Exercise details
Among the lines below, count those containing the word "script". Give the number only.

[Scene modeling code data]

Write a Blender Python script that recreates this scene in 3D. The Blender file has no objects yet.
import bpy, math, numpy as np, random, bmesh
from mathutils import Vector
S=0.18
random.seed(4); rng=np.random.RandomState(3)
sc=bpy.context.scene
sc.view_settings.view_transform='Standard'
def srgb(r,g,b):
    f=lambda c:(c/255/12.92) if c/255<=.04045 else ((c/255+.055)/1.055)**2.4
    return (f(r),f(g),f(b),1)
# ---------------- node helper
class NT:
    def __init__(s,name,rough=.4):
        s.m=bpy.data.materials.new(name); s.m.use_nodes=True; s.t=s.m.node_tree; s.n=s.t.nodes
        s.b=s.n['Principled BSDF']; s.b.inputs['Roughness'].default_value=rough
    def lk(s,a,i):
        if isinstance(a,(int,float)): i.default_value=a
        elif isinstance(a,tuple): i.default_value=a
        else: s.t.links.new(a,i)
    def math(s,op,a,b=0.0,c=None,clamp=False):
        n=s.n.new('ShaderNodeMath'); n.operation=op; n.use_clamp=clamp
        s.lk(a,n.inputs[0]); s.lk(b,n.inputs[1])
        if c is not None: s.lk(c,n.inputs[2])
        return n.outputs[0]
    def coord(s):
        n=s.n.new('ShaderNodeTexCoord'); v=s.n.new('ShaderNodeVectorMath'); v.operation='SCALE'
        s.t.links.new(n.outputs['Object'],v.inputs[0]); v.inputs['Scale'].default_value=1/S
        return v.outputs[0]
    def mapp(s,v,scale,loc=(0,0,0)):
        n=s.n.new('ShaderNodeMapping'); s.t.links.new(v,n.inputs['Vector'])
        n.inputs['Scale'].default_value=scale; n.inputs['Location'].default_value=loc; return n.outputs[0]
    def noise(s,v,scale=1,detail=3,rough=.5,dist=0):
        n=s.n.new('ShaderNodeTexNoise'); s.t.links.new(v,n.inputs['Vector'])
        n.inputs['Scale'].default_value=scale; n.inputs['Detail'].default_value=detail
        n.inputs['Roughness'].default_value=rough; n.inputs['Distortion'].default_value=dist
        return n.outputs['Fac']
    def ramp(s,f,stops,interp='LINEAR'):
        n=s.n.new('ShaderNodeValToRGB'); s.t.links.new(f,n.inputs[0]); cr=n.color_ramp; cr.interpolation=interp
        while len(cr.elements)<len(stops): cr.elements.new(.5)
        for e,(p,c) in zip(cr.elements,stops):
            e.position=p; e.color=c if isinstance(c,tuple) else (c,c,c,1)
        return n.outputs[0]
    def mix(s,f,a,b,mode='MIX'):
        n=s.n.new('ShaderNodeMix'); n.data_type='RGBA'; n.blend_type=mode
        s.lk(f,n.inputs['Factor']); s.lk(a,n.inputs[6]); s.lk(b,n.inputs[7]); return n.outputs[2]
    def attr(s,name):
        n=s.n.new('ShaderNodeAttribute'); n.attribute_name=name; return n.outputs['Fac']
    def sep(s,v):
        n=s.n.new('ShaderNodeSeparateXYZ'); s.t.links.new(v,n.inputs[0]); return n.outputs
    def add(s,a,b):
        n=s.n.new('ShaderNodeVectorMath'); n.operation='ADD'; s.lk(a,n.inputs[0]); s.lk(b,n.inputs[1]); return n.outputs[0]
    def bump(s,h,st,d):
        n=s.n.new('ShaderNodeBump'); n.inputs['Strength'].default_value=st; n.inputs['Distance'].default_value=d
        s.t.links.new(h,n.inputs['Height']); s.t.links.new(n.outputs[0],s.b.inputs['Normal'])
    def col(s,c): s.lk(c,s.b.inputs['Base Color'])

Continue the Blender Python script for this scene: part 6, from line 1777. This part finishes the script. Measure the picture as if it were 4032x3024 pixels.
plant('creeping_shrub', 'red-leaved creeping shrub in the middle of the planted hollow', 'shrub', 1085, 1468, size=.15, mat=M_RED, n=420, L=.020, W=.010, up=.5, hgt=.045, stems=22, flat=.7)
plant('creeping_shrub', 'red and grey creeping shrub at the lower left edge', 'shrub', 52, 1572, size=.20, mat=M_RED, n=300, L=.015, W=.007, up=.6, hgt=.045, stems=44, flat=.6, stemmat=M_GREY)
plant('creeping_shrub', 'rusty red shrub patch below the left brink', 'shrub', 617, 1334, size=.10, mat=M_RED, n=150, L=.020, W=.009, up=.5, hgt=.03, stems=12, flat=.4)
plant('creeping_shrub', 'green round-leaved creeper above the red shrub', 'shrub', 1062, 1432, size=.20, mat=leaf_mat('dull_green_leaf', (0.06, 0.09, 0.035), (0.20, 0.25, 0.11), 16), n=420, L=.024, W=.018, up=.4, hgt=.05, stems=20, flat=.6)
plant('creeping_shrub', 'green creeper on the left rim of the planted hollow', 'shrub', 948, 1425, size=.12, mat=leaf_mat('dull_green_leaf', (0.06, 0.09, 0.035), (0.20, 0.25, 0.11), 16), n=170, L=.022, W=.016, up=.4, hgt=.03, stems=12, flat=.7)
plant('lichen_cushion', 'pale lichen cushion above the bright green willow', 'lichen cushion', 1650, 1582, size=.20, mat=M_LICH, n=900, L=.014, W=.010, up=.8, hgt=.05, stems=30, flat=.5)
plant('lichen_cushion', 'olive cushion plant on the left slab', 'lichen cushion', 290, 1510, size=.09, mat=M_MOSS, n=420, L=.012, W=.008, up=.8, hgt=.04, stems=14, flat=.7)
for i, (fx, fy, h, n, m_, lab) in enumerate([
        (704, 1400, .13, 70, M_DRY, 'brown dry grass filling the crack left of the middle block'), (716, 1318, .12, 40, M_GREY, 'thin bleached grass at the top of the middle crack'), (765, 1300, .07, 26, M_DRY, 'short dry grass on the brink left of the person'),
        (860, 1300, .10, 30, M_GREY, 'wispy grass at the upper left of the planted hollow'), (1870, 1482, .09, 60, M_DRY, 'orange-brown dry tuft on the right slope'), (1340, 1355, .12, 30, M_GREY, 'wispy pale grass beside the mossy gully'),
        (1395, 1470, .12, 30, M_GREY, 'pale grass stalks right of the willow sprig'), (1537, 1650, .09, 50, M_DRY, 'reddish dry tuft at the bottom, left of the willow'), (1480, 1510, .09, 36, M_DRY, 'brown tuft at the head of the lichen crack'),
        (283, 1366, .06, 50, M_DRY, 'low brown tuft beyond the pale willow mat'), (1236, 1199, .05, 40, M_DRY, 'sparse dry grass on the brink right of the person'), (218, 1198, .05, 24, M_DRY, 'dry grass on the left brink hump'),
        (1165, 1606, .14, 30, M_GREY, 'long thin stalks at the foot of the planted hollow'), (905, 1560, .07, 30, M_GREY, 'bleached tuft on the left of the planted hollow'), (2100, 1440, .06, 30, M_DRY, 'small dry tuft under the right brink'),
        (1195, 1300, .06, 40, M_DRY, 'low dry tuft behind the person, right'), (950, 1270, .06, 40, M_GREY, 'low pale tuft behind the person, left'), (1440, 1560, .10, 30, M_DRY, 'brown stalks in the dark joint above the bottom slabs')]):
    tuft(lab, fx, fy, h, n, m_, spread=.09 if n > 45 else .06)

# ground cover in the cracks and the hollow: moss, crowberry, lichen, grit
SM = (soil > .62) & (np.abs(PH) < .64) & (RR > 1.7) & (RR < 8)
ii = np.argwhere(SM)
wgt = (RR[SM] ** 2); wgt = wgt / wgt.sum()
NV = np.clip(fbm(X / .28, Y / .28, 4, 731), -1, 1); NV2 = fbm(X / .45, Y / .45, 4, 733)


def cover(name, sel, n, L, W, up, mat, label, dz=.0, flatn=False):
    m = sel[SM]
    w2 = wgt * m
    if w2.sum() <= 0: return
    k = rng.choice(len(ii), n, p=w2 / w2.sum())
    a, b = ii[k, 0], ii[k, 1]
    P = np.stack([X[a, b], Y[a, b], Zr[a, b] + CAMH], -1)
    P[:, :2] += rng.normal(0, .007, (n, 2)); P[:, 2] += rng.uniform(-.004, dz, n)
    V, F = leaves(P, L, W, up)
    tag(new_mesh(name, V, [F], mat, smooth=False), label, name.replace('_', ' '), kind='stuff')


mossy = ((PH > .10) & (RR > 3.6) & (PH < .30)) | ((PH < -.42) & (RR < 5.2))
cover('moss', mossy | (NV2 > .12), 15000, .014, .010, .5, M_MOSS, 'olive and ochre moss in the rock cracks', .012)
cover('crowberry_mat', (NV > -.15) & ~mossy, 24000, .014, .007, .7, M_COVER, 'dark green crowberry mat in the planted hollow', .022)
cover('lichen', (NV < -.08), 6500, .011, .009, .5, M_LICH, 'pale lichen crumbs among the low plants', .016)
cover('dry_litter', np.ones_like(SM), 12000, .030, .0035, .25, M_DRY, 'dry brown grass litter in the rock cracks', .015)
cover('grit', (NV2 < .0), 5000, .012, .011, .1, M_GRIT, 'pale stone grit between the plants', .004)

Solved exercise
2